> _WHAT TO PRODUCE_:
Please set down exactly the lines of the listing below from the line containing "Continue the Blender" through the line containing "b = MB(); b.grid(lambda", both lines included, leaving out all other lines.

> _PROVIDED INFORMATION_:
***
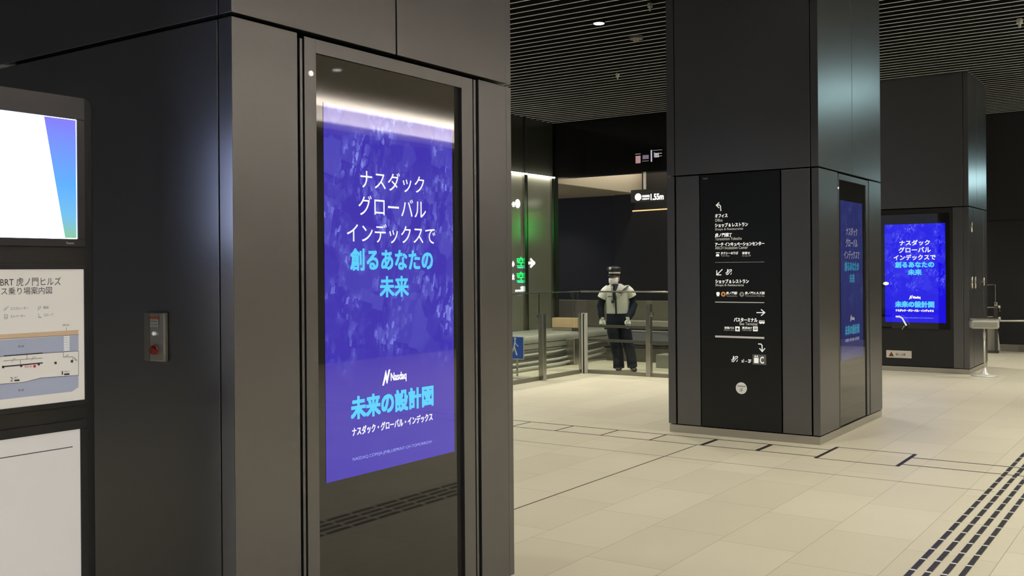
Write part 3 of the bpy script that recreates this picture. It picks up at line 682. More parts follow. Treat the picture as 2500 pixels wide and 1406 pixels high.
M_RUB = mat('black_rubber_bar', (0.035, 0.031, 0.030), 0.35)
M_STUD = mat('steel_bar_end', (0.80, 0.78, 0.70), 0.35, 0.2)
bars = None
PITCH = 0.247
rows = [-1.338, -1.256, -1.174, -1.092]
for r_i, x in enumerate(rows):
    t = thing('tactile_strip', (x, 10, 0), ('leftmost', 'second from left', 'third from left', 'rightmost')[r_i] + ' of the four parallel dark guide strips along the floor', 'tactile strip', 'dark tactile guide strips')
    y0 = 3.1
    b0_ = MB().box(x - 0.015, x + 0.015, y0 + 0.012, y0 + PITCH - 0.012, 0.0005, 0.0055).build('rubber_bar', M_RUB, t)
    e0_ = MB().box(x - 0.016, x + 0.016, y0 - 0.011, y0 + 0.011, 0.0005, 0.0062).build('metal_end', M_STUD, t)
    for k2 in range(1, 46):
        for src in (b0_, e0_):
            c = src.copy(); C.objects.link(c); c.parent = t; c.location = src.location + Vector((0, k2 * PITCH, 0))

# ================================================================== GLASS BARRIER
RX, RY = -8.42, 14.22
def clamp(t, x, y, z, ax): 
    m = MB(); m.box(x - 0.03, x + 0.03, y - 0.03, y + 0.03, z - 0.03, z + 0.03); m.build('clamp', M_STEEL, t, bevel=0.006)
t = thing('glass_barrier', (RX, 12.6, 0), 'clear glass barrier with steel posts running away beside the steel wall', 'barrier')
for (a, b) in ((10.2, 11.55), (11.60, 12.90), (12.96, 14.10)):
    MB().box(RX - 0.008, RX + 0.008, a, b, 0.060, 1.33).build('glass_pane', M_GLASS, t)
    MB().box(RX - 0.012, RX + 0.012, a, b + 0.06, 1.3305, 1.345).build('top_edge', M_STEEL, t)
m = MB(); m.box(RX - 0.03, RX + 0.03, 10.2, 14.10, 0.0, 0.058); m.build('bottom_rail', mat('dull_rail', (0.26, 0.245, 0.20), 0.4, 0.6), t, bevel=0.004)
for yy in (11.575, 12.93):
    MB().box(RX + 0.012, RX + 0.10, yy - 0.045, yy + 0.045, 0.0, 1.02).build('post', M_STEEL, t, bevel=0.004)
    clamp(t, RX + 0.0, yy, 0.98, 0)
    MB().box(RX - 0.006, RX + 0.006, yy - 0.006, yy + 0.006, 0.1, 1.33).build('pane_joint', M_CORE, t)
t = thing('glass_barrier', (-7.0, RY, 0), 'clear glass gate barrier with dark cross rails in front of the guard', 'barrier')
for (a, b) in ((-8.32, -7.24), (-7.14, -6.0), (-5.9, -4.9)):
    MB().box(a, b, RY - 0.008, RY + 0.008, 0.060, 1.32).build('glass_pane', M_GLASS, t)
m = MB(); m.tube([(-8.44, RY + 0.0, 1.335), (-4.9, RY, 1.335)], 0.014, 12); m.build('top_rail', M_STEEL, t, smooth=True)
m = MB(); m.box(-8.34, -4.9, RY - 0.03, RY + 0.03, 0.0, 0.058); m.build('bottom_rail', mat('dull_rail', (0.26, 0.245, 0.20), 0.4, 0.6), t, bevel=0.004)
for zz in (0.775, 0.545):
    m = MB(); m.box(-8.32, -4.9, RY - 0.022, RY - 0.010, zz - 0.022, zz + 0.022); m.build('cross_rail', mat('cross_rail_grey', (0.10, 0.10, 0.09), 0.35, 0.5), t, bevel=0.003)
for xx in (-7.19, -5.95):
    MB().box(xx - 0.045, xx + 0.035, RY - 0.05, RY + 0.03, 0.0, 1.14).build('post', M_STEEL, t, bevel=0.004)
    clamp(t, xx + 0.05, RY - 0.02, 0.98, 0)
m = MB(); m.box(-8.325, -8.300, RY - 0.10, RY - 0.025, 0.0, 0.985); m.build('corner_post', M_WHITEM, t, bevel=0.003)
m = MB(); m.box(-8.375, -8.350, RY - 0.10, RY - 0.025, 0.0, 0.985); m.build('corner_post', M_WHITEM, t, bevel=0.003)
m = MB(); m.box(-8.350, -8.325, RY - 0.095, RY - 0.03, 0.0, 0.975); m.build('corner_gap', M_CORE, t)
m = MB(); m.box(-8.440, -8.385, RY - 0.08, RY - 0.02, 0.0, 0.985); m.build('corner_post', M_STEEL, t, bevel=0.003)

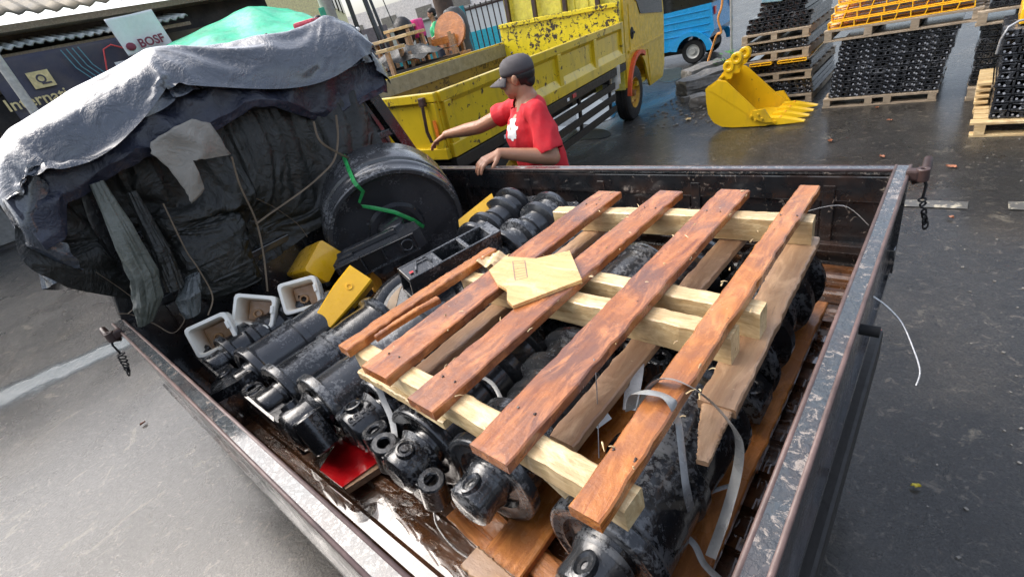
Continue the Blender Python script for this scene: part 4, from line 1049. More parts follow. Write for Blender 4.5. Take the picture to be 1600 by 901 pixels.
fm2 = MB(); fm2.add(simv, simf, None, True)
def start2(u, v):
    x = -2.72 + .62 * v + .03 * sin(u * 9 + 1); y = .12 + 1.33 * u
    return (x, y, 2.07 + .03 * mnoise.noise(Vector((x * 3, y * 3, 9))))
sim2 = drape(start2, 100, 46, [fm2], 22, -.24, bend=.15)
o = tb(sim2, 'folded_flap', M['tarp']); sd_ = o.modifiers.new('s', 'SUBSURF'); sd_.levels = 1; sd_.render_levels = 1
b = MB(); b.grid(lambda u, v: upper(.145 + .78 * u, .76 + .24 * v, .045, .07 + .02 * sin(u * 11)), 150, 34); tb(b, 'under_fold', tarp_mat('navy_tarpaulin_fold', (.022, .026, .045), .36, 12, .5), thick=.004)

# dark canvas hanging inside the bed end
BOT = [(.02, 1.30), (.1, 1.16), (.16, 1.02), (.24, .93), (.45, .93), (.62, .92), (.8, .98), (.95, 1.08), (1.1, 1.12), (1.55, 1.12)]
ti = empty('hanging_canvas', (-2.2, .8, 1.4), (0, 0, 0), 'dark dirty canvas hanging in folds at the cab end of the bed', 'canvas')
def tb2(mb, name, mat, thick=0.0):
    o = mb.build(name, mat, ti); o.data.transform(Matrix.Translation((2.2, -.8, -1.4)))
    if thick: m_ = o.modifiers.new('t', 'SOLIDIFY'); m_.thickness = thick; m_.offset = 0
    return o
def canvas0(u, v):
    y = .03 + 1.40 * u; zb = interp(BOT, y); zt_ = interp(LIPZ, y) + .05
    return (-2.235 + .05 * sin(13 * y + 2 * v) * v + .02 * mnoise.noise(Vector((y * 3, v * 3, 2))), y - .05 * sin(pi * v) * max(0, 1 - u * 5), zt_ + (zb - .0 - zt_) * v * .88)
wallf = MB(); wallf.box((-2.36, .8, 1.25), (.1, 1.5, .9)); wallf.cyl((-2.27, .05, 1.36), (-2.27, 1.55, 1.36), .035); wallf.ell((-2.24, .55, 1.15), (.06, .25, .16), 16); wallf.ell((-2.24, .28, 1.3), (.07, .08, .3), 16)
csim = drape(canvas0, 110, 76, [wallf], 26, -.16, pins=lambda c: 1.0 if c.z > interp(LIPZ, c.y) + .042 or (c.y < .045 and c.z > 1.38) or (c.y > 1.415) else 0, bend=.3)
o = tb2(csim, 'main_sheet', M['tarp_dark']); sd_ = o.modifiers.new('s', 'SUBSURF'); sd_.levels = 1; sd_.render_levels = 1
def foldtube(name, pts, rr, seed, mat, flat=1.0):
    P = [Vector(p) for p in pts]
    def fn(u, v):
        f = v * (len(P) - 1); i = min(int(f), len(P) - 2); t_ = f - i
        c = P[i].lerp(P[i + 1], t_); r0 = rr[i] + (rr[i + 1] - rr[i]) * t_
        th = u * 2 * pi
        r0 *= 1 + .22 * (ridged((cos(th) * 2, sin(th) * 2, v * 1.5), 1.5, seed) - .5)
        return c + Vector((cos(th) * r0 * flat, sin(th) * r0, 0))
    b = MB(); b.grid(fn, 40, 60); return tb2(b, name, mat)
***
> _EXERCISE RESULT_:
Continue the Blender Python script for this scene: part 4, from line 1049. More parts follow. Write for Blender 4.5. Take the picture to be 1600 by 901 pixels.
fm2 = MB(); fm2.add(simv, simf, None, True)
def start2(u, v):
    x = -2.72 + .62 * v + .03 * sin(u * 9 + 1); y = .12 + 1.33 * u
    return (x, y, 2.07 + .03 * mnoise.noise(Vector((x * 3, y * 3, 9))))
sim2 = drape(start2, 100, 46, [fm2], 22, -.24, bend=.15)
o = tb(sim2, 'folded_flap', M['tarp']); sd_ = o.modifiers.new('s', 'SUBSURF'); sd_.levels = 1; sd_.render_levels = 1
b = MB(); b.grid(lambda u, v: upper(.145 + .78 * u, .76 + .24 * v, .045, .07 + .02 * sin(u * 11)), 150, 34); tb(b, 'under_fold', tarp_mat('navy_tarpaulin_fold', (.022, .026, .045), .36, 12, .5), thick=.004)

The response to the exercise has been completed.